Dive deeper by leveraging Voice of Customer (VOC) email surveys combined with individual conversations consisting of customized questions across key account organizations. Then look at internal and external factors that may influence account success through a SWOT analysis.
While getting to know your key customers and when updating your customer knowledge, be sure to ask questions that reveal how you can become a great long-term partner to them. This is important since everybody has their own preferred way of working with business partners. By making a point to ask, you set yourself up to meet their expectations.
Some prefer to initiate contact when they need assistance, where others want partners to maintain consistent contact with them. It’s also important to learn their preferred method of communication as well as what key performance indicators against which they want to measure success. After you ask a question of your key contacts, take the time to listen carefully to their responses, ask follow-up questions, and confirm understanding before advancing to the next question. Then, it’s time to take appropriate action.
Deliver on your promises
Now that you have all this customer knowledge, it’s time to Act by creating an action plan. This is where you set goals, objectives, tactics, and tasks to deliver on the commitments you’ve made to your key accounts. Breaking down each goal into actionable steps enables you and your team to deliver value by actually doing what has been promised. Plus, it makes it easier to stay focused while tracking your progress. This is critical to the overall key account relationship.

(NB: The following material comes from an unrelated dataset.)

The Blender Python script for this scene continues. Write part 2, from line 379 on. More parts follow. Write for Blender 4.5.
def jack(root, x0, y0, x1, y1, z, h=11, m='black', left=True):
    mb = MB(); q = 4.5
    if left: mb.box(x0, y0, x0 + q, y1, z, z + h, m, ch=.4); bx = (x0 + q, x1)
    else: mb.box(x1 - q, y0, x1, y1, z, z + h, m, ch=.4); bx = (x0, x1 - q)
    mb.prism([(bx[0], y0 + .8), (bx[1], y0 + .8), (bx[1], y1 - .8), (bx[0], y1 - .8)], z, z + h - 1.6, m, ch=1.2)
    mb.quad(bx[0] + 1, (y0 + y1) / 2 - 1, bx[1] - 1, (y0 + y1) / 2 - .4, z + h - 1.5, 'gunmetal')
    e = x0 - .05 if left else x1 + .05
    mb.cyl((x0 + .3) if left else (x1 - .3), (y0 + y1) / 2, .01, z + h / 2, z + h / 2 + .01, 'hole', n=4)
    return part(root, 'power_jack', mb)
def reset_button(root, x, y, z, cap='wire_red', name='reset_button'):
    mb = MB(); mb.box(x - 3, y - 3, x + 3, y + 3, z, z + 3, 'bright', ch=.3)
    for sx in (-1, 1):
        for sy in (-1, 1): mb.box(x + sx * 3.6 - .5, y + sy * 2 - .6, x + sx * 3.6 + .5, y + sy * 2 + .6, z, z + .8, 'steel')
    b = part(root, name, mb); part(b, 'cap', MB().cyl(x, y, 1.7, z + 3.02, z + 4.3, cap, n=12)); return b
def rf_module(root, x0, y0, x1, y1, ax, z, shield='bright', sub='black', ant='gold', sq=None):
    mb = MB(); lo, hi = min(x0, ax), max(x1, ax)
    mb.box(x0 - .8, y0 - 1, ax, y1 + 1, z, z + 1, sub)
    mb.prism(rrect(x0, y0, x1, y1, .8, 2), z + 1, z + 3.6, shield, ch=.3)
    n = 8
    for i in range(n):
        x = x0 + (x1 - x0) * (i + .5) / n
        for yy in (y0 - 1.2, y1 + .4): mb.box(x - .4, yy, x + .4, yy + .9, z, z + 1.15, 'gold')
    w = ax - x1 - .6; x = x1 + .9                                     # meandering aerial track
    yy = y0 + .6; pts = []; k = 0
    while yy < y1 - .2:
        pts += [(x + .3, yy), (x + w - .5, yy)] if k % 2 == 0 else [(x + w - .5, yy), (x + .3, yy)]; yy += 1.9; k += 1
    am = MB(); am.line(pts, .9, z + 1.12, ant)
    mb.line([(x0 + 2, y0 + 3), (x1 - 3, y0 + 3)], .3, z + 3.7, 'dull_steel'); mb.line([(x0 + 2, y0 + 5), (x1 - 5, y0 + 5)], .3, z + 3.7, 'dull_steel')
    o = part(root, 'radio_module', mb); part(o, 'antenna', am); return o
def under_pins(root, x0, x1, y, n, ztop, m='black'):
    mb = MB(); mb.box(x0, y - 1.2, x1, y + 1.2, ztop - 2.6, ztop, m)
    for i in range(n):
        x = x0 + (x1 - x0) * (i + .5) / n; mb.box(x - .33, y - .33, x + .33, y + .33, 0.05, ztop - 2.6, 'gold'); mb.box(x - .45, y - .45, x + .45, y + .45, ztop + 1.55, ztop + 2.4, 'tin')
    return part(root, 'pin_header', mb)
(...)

Deliver value at every interaction
Make sure that you’re respectful of each contact’s time. Don’t schmooze. Instead, provide value in every interaction by showing them you understand their business and communicating clearly while offering insights, guidance, and new perspectives. This establishes you as a trusted partner delivering buteiness value and increasing customer retention. It also means your clients make you aware of changes and upcoming opportunities first. And they provide you with open, honest feedback quickly and continuously, enabling you to take timely steps to consistently improve customer experience.
Put your customer’s needs ahead of your own
As a Key Account Manager, you must always put your customer’s needs first. Doing so is a win-win where meeting or exceeding the goals and objectives of your key accounts means reaching your own company’s goals as well. Failing to remain focused on your customer’s goals ensures you fall short on both fronts.
Follow up on the value
It’s essential to establish specific goals and success metrics to Measure the success of your action plan by identifying which ones to use as you create each plan. Be sure to establish good baseline data at the beginning as you’re getting to know the customer. Doing so facilitates tracking your progress toward goal attainment. It makes it possible for you to quantify results when communicating internally. And allows you to clearly articulate to your clients the value you have provided. This can make all the difference when it comes to renewals by quantifying account success to stakeholders who think in terms of ROI.
In addition to clearly communicating valuable outcomes, be sure to ask customers if they received the results they were expecting and how you can improve. Always get feedback – this is essential to the future health of your accounts and enables you to keep your finger on their pulse at all times, addressing issues and making adjustments along the way.
Ask for references and advocacy
If they receive quantifiable value from you, ask your client to be a reference or to provide a testimonial. Then share these on social media. There’s no greater form of advertising than customer references, referrals, and testimonials. Make sure you take the time to ask for them once you’ve created this type of deep and trusting customer relationship.